Growth is expected to remain stagnant up until 2022 according to the OBR, at 1.4% in 2018; 1.3% in 2019; 1.3% in 2020 and 1.5% in 2021.

Productivity growth was also expected to take a hit from low growth, forecast at just 1.1% over the next five years.

Hammond could boast some good news, however, with the OBR also forecasting borrowing will drop by £3.75bn a year.

The deficit has continued to fall, the OBR said, and revised borrowing down for 2017/18 by £8.4bn, to £49.9bn.

Neil Birrell, CIO at Premier Asset Management, said: “The impact on markets is probably limited, but the downgrades to growth and comments on inflation are mildly negative for sterling and are likely to temper expectations for further interest rate rises, so somewhat positive for equities and bonds.

“The cost of Brexit is rising with the divorce bill seemingly going up and the increased amount being put to one side in the budget testament to that. The UK economic outlook remains a concern.”

Enterprise investment

In what Alex Davies, founder of Wealth Club, called an “unexpectedly” good budget for investors in Enterprise Investment Schemes (EIS), the sector received a welcome boost from the Chancellor.

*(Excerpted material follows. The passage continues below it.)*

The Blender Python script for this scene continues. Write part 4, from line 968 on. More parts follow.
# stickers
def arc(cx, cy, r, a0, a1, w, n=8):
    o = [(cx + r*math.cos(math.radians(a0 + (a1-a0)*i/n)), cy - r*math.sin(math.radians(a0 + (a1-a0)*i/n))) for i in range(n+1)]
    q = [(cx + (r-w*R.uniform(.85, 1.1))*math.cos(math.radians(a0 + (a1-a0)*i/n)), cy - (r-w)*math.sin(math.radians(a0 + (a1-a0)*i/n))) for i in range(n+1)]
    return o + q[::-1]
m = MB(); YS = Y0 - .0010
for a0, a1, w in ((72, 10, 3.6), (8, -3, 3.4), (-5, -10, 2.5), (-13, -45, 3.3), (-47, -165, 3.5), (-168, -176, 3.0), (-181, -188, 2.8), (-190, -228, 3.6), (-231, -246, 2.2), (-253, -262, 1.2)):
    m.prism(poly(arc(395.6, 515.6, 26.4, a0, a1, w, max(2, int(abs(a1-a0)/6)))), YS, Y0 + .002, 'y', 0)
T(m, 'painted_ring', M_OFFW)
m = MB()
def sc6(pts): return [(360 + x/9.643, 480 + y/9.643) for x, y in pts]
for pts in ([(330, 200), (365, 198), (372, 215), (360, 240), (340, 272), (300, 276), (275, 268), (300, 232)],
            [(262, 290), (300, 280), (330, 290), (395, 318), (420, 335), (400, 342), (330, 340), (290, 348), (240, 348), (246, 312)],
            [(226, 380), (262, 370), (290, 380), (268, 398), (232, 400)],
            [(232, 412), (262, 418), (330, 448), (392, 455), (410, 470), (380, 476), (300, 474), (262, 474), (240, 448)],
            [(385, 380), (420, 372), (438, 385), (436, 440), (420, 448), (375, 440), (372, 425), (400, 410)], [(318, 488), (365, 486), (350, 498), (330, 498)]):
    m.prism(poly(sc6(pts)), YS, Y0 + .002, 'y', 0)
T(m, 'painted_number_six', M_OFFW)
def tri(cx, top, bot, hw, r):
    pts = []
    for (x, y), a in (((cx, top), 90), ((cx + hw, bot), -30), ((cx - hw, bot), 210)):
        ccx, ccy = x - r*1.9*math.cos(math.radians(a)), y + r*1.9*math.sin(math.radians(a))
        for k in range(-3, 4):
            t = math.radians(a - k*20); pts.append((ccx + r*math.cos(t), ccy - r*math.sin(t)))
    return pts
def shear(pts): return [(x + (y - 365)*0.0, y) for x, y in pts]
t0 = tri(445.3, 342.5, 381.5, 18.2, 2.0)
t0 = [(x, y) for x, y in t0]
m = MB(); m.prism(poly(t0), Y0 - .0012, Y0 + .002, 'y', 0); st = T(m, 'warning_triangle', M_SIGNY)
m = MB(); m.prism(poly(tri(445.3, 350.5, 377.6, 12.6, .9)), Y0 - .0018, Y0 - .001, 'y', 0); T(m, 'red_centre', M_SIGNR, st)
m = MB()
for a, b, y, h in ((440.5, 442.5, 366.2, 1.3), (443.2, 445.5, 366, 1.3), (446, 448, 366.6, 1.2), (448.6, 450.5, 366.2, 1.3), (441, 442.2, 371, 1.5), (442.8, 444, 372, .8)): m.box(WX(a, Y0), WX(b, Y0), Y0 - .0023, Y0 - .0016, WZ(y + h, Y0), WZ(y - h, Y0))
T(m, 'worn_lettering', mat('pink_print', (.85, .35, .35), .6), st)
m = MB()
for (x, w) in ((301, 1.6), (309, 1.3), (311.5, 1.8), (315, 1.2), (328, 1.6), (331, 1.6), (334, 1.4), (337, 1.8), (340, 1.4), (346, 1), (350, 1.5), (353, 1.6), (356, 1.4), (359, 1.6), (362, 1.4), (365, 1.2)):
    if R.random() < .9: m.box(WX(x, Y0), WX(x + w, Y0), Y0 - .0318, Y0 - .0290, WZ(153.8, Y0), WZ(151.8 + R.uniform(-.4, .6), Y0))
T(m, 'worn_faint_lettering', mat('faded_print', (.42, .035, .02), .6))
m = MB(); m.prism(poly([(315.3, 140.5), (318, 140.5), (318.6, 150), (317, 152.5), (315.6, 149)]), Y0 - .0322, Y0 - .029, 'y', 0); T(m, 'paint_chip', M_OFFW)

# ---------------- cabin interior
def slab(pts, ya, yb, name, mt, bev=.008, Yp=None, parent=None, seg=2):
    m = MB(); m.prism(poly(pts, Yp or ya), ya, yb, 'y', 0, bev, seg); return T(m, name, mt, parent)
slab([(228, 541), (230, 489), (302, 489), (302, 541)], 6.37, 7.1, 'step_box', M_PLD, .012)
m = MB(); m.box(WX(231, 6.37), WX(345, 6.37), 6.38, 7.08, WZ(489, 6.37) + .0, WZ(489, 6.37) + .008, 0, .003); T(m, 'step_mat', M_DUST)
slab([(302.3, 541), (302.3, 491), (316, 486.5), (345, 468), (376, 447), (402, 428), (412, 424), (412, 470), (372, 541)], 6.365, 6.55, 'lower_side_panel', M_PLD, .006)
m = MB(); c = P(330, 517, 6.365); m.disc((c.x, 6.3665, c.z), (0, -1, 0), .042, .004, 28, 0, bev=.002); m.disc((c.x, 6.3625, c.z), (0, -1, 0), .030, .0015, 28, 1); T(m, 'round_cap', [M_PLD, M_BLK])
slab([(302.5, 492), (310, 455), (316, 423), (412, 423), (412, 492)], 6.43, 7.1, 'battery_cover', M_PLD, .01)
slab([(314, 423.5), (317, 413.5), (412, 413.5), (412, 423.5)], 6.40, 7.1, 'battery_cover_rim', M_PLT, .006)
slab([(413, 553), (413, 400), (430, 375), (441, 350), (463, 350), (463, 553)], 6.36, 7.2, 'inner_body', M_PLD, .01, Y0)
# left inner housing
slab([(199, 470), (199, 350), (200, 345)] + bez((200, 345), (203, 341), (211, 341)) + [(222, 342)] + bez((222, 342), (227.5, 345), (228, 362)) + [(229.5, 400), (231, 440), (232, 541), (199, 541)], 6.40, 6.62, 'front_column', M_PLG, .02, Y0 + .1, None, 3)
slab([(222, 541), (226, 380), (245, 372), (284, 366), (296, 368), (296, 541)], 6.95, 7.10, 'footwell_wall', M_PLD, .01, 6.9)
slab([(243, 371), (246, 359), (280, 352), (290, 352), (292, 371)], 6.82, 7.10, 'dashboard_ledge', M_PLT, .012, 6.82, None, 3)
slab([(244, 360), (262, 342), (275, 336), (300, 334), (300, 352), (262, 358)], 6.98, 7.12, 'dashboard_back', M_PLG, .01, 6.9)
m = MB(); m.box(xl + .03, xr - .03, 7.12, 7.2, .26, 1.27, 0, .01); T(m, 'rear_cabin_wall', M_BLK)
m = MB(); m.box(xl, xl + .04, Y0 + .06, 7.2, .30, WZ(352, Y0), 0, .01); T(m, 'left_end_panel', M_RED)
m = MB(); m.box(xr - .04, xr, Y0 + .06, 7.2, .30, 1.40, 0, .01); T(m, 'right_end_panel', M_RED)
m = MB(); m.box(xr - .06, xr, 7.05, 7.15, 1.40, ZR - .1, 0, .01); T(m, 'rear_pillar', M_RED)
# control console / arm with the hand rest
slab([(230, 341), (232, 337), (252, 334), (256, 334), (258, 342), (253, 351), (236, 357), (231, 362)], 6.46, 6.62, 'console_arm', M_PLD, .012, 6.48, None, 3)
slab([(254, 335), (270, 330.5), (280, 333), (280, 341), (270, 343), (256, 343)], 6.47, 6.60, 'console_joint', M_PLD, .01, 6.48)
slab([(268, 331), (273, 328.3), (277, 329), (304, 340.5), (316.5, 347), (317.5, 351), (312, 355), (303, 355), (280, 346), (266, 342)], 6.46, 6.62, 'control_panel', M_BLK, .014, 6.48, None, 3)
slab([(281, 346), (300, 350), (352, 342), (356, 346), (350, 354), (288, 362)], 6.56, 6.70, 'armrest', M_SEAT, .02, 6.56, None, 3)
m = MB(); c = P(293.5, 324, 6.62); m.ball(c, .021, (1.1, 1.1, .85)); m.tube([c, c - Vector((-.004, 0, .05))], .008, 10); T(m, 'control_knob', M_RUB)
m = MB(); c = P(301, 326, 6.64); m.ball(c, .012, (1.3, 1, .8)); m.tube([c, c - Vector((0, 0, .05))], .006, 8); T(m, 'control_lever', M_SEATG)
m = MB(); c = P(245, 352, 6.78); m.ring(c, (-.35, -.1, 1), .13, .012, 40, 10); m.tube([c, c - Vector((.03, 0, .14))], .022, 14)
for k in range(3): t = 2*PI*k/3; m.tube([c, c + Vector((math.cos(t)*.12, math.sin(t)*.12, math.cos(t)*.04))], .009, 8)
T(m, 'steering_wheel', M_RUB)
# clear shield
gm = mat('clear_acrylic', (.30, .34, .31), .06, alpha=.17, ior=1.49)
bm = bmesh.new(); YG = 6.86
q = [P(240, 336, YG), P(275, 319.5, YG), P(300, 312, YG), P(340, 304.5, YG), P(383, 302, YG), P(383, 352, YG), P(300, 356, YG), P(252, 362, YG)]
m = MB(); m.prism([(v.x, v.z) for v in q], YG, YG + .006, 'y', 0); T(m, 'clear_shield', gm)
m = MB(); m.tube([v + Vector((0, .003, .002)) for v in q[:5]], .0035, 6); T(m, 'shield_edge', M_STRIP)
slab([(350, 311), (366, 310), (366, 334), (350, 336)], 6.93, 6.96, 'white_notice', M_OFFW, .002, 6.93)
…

The annual allowance for people investing in “knowledge-intensive” companies through an EIS will be doubled, and the annual investment those companies can receive will also double.

The changes should unlock £7bn of investment, Hammond said.

Up-and-coming fund managers will also be supported through a new Enterprise Capital Fund programme, a £1.5bn scheme and overseas investment in UK venture capital will be backed with £1bn of funding from the Department for International trade.

Davies said: “It rewards entrepreneurial companies and investors who are prepared to take some risk to support British business. While there will be restrictions on some capital preservation focused products, investments made in the spirit of EIS will benefit burgeoning business and their investors.

“With all the changes to pensions beginning to bite this type of investment is only going to grow in popularity.”

Key announcements

  • Stamp duty for first-time buyers of homes under £300,000 will be scrapped, as will stamp duty on the first £300,000 of a house worth £500,000 or less.
  • An extra £3bn has been put aside to assist the Brexit negotiations and ensure the “best possible outcome” for the country.
  • The NHS is to receive an additional £10bn in funding for frontline services. An emergency injection of £2.8bn will also be dripped in, with £350m made available for health trusts to plan for this winter.
  • Pledges were made to reduce waiting times for people claiming Universal Credit, and to make it easier to access emergency funds while an application is processed.
  • A change to align business rates with CPI rather than the higher rate RPI has been brought forward two years to April 2018.
  • Hammond pledged to legislate to allow councils to charge a 100% council tax premium on houses left empty.
  • Duty on wines, spirits and beers is frozen.
  • Personal tax allowance increases to£11,850 from next April; the higher threshold increases to £46, 350.
  • The National Minimum Wage will rise from £7.50 an hour to £7.83 an hour.